== Working data ==

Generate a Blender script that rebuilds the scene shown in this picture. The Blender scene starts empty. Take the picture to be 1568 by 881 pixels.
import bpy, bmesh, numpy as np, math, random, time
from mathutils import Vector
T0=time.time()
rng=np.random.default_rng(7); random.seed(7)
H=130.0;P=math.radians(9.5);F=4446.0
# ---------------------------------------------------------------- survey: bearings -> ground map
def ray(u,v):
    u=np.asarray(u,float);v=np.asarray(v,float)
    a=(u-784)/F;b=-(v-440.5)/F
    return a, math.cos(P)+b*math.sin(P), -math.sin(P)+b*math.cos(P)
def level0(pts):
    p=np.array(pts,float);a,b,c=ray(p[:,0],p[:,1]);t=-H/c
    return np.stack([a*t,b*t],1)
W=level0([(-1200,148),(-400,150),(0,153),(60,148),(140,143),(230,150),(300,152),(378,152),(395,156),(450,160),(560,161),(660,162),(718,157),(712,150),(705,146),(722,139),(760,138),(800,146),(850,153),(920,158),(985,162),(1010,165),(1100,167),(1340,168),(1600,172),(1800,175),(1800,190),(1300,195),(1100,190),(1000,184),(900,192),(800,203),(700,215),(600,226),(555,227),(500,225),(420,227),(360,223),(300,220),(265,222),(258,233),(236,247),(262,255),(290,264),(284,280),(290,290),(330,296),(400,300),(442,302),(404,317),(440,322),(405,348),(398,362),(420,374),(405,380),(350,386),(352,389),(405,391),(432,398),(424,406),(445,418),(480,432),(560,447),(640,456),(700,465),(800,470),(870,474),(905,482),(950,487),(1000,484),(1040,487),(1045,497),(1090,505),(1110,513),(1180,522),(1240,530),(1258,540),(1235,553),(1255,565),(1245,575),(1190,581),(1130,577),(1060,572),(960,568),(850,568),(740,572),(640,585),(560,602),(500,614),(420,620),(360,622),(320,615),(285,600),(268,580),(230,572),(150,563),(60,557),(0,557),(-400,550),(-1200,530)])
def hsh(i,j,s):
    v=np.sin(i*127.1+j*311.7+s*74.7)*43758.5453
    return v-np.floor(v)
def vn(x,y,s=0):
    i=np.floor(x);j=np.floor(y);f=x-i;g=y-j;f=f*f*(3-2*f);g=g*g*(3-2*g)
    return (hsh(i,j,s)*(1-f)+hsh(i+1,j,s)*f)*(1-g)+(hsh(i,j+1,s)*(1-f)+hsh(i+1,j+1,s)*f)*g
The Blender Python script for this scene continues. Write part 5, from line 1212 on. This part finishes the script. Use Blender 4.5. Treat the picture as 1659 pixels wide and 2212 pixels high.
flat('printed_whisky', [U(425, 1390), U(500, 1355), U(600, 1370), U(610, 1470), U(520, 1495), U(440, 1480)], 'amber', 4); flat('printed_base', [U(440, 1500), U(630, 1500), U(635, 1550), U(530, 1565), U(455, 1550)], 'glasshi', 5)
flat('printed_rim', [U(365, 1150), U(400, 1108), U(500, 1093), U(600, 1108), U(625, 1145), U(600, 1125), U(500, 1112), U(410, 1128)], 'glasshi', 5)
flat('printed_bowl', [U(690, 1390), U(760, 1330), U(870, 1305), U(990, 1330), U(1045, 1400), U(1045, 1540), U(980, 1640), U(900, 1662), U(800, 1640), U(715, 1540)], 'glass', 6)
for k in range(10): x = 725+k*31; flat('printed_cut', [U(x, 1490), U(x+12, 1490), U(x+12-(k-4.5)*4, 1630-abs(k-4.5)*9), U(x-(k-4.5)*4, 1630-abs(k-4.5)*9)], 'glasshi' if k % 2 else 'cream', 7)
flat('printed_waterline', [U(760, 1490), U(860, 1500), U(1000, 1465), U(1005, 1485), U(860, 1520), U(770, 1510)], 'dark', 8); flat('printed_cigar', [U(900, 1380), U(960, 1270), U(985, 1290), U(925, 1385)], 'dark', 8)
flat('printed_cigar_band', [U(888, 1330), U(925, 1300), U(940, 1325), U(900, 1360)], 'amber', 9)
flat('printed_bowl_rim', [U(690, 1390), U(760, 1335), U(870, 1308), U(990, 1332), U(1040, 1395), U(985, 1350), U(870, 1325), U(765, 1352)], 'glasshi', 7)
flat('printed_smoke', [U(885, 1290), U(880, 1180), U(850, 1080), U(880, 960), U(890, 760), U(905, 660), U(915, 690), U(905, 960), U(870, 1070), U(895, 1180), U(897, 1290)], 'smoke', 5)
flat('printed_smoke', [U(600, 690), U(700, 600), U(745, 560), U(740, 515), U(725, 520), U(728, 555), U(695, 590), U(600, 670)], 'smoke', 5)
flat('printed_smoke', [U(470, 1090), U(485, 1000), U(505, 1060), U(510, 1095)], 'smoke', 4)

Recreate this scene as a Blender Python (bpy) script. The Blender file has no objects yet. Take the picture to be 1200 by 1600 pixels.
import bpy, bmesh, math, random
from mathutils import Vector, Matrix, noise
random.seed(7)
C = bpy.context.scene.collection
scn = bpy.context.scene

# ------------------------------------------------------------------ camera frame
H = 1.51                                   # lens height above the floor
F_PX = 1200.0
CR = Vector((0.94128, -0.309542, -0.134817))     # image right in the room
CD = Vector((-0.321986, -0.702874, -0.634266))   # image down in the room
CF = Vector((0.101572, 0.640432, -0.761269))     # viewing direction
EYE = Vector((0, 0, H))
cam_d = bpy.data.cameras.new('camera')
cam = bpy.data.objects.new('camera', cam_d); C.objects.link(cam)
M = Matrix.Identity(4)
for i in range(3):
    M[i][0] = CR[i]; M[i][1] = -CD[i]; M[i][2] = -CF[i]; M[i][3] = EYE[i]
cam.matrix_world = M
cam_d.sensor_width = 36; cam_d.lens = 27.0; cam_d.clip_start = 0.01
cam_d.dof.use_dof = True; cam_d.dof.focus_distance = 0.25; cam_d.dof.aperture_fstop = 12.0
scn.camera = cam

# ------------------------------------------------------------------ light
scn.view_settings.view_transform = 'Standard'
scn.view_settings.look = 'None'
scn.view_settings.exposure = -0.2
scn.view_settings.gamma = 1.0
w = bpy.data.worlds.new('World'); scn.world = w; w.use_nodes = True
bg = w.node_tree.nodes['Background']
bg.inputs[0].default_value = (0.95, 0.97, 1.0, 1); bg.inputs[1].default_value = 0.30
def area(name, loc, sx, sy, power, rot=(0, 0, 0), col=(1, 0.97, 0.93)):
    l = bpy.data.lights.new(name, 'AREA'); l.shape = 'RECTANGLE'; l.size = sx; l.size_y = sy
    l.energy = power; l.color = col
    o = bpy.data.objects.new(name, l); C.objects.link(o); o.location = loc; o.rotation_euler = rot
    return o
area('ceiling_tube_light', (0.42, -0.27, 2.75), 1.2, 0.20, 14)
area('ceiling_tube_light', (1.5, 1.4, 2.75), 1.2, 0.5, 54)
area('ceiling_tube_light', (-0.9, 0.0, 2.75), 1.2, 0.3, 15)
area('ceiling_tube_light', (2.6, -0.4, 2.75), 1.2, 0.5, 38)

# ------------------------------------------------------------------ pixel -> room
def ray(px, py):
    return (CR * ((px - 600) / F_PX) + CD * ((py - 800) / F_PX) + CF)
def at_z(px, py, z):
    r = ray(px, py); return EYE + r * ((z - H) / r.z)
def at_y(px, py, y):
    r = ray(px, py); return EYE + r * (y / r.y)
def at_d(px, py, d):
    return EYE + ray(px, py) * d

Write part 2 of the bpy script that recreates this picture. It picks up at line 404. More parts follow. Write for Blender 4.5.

===

#### [Requirements]
All lines above from the one containing "Recreate this scene" to the one containing "scn = bpy.context.scene" must be repeated exactly, both lines included, and no others.

#### [Result of this task]
Recreate this scene as a Blender Python (bpy) script. The Blender file has no objects yet. Take the picture to be 1200 by 1600 pixels.
import bpy, bmesh, math, random
from mathutils import Vector, Matrix, noise
random.seed(7)
C = bpy.context.scene.collection
scn = bpy.context.scene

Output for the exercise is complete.